Bell, knew that Spearrin was peddling heroin and did nothing about the 
burgeoning drug trade.

In recent days, the rumor mill has had the 63-year-old Bell detained on 
drug charges at the Canadian border; the town's DARE officer dealing 
heroin; the ambulance driver ferrying illicit substances around Bridgton.

"This is small-town U.S.A.," said Dan Leland, owner of Adams Bakery on Main 
Street. "I guess people need something to talk about."

The stories about the police started, and quickly spread, because the 
police chief is a regular at the Morning Glory. For almost 20 years, Bell 
has been going to the diner for his morning coffee, and returning later, in 
his pale blue cruiser, for lunch.

Since Spearrin's arrest, many in Bridgton, including Belanger and the Board 
of Selectmen, have urged the chief to stop going to the diner. They believe 
his presence at the Morning Glory gives people the wrong impression.

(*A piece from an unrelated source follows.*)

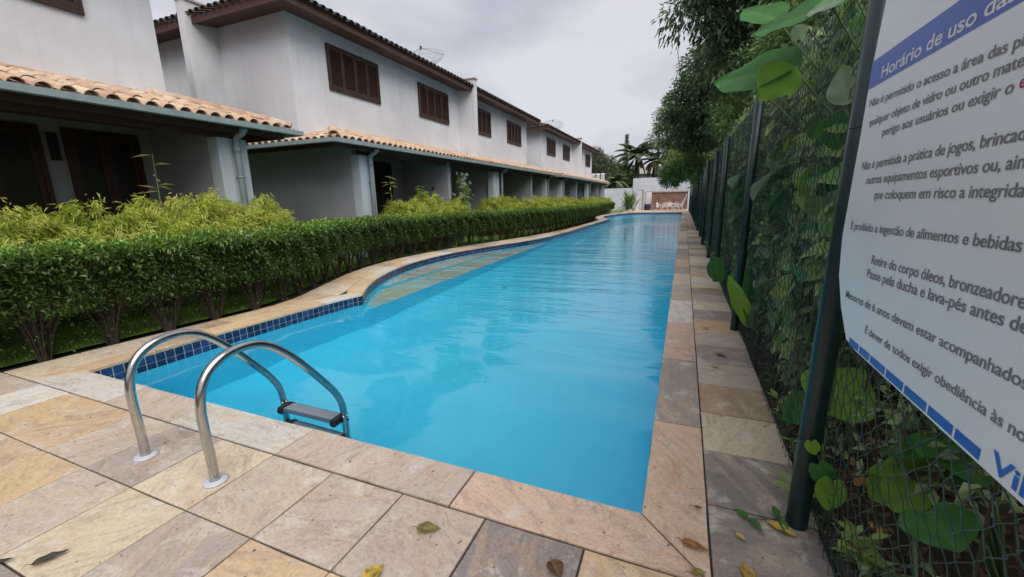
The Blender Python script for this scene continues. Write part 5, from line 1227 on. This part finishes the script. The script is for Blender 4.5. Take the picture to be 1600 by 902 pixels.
# fern by the post
o = empty('small_fern', (0.66, 2.22, 0.0), label='small yellowing fern frond on the grey slab left of the nearest post', cat='fern')
for k, (ax, ay) in enumerate(((-.15, -.05), (-.12, .06), (.02, -.1))):
    n = 18; u = np.repeat(np.linspace(.1, 1, n), 2); sgn = np.tile([-1, 1], n); D0 = np.array([ax, ay, .05]); L0 = np.linalg.norm(D0[:2]); d = D0 / np.linalg.norm(D0); w_ = np.array([-d[1], d[0], 0])
    P = D0[None] * u[:, None] + np.array([0, 0, .03]) ; D = w_[None] * sgn[:, None] + d[None] * .5
    V, Q, r = leaves(P, D, np.tile([0, 0, 1.0], (2 * n, 1)), .05 * np.sin(PI * (u * .9 + .08)) + .004, np.full(2 * n, .008), np.full(2 * n, .9), 0, .1); link('frond', np_mesh('frond', V, Q, r, M['tree_mid']), o)
# sprig lying on the slab
o = empty('green_sprig', (0.52, 2.06, 0.004), label='green two-leaved sprig creeping over the grey slab', cat='sprig')
m = MB(); m.tube([(0.15, .06, .0), (.06, -.02, .02), (-.05, -.09, .012), (-.17, -.12, .004)], .0018, 5, False); m.build('twig', M['stem'], o)
for b, t in (((-.02, -.07, .02), (-.03, .0, .03)), ((-.01, -.08, .02), (.0, -.16, .01)), ((-.14, -.115, .01), (-.10, -.19, .02)), ((-.15, -.12, .01), (-.2, -.07, .02))):
    q = link('leaf', leaf_mesh(b, t, .035, (0, -.3, 1), 'ovate', .08, .2, 0, 3), o); q.color = GR['mid']
# ---- fallen leaves on the paving
def dryleaf_mat():
    m, t, p = newmat('fallen_leaf'); oi = N(t, 'ShaderNodeObjectInfo'); n = noise(t, 22, 5, .65, worldpos(t)); at = N(t, 'ShaderNodeAttribute'); at.attribute_name = 'rnd'
    c = mixc(t, oi.outputs['Color'], (0.04, 0.02, 0.012, 1), ramp(t, n.outputs['Fac'], [(.45, (0, 0, 0, 1)), (.68, (.85, .85, .85, 1))]).outputs['Color'])
    c = mixc(t, c, (0.4, .3, .1, 1), ramp(t, at.outputs['Fac'], [(.4, (0, 0, 0, 1)), (.9, (.35, .35, .35, 1))]).outputs['Color'])
    t.links.new(c, p.inputs['Base Color']); p.inputs['Roughness'].default_value = .55; return m
M['fallen'] = dryleaf_mat()
def fallen(x, y, ln, wd, ang, col, label, curl=0.10, z=0.004):
    me = leaf_mesh((-ln / 2, 0, .006), (ln / 2, 0, .006), wd, (0, 0, 1), 'ovate', -curl * .6, .35, .05, int(x * 100) % 97); me.name = 'blade'; me.materials.clear(); me.materials.append(M['fallen'])
    o = empty('fallen_leaf', (x, y, z), ang, label=label, cat='leaf', group='fallen leaves on the paving'); b = link('blade', me, o); b.color = col
    m = MB(); m.tube([(-ln / 2, 0, .006), (-ln / 2 - .015, .004, .012), (-ln / 2 - .03, .0, .004)], [.0016, .0014, .0010], 5); m.build('stalk', M['stem'], o)
YEL, OLV, ORG, BRN, DRK = (0.48, 0.33, 0.04, 1), (0.20, 0.17, 0.04, 1), (0.34, 0.15, 0.035, 1), (0.12, 0.055, 0.02, 1), (0.03, 0.03, 0.02, 1)
fallen(-1.0, 1.35, .115, .062, math.radians(15), OLV, 'olive-brown fallen leaf on the cream slab below the near pool edge')
fallen(-2.46, 0.62, .115, .045, math.radians(60), DRK, 'dark green-black fallen leaf at the lower left of the photo')
fallen(-2.64, 0.52, .12, .03, math.radians(40), DRK, 'narrow dark curled leaf cut by the left edge of the photo')
fallen(0.14, 1.685, .11, .045, math.radians(-12), ORG, 'orange-brown leaf across the mitred corner joint')
fallen(0.505, 1.925, .13, .045, math.radians(-32), YEL, 'largest yellow leaf on the grey slab near the first post')
fallen(0.33, 1.81, .05, .024, math.radians(-40), YEL, 'small yellow leaf on the grey slab')
fallen(-0.39, 1.355, .09, .07, math.radians(-50), BRN, 'brown curled leaf on the dark slab at the bottom edge')
fallen(-1.08, 1.07, .1, .07, math.radians(80), YEL, 'crumpled yellow-brown leaf at the bottom edge left of centre')
fallen(0.33, 1.62, .09, .05, math.radians(110), YEL, 'yellow leaf cut by the bottom edge beside the right coping')
fallen(0.43, 1.60, .09, .05, math.radians(200), ORG, 'orange leaf cut by the bottom edge near the fence')
fallen(0.15, 1.55, .06, .04, math.radians(20), OLV, 'small olive leaf at the bottom edge on the corner stone')
fallen(0.16, 1.94, .035, .02, math.radians(10), BRN, 'tiny brown leaf on the pinkish coping stone')
fallen(0.42, 4.15, .12, .05, math.radians(-40), BRN, 'brown leaf on the grey slab level with the second post')
fallen(0.35, 3.85, .05, .045, math.radians(10), (0.5, .42, .2, 1), 'small pale leaf on the paving between the first two posts')
fallen(0.33, 5.0, .07, .03, math.radians(5), ORG, 'small orange leaf on the orange slab')
for k in range(5):
    fallen(RNG.uniform(.73, .95), RNG.uniform(1.6, 2.6), .10, .04, RNG.uniform(0, 6), (YEL, ORG, BRN)[k % 3], ['yellow leaf in the litter below the sign', 'rust leaf in the litter by the first post', 'brown leaf in the litter near the mesh foot', 'second yellow leaf in the litter', 'second rust leaf in the litter'][k], z=.07)
# rotten board edging beside the last slab
m = MB()
rs = random.Random(5); m.tube([(0.675, 2.06, -.01), (0.70, 1.94, .0), (.705, 1.8, .005), (.72, 1.66, .0), (.70, 1.45, .01)], [.012, .03, .034, .03, .03], 8); tag(m.build('rotten_root', M['stem'], None, True), 'reddish brown rotten root along the paving corner by the first post', 'root')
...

But Bell, Bridgton's police chief for the past 28 years, has told town 
officials that he will not stay away. Nor will he order his eight officers 
to avoid the diner on Route 302.

"I was there this morning and I'll be there tomorrow morning," he said. 
"I'm a person of habit and I don't change easily."

Spearrin, who is 31, has owned and operated the Morning Glory for five 
years. He and his wife, Brenda, are well known in this town of 4,300, and 
last year received the Community Spirit Award from the Greater Bridgton 
Lakes Region Chamber of Commerce.

"They had opened their restaurant on Thanksgiving to people who otherwise 
wouldn't have had a meal," said Barbara Clifford, executive director of the 
chamber. "Bridgton is a very small town, and they've tried to be supportive 
and do good works."

Spearrin was stopped on the turnpike in Wells on Aug. 14 after state police 
received a tip that he would be driving his white Mercedes Benz back from 
Lowell, Mass., with 250 bags of heroin.

Trooper Ronald Brooks, who made the arrest, said Spearrin remarked more 
than once during the stop that he was on good terms with the Bridgton police.

"He made references to feeding all the cops in Bridgton," said Brooks. "It 
was weird. He had kind of a cocky attitude about the whole thing."

Spearrin, who is free on bail, declined to comment, except to say that 
"people think this situation is 10 times bigger than it is."

News of the arrest was not immediately published in the Bridgton News. Even 
though Spearrin is a prominent business owner in town, Wayne E. Rivet, 
editor of the weekly newspaper, said he held the story because authorities 
asked him to.

"If it meant investigators had more time to lock up a few more people, I 
was willing to do that," Rivet explained.

But only for a while. When people in town began to talk about a drug ring 
involving the police, Rivet finally ran a story, on Sept. 7, about 
Spearrin's arrest. Rivet did so, he said, to set the record straight.

"I was disgusted with the impression that the police in this town are 
corrupt," he said. "Unfortunately, we live in a society where everybody 
wants to know everybody else's business.

"In some ways this whole thing has been comical, and in some ways it's been 
very sad," Rivet said.

The rumors have prompted inquiries, both formal and informal, by agencies 
including the Cumberland County Sheriff's Department, the Maine State 
Police, the Maine Drug Enforcement Agency and the Attorney General's Office.

"The truth goes away real quick, but rumors go on forever," said Brian 
MacMaster, investigator at the Attorney General's Office. "What we're 
hearing out of Bridgton is strictly rumor. There's nothing going on and 
we're not investigating."

Despite Bell's claims to the contrary, and the assurances of the MDEA and 
the Attorney General's Office, many people in town still believe the chief 
knew, or should have known, that Spearrin was involved with drugs. Some are 
calling for his resignation.

"At the very least, he shouldn't be spending quite so much time now at that 
establishment," said Joanne Knight, owner of the Creek Eating Place. "It 
doesn't look good."

For his part, Bell said he's not bothered by people's suspicions. He said 
it's nobody's business where he drinks his coffee.

"You can't please everybody," he said. "It's my prerogative to go where I 
want, and that's good food at a good price."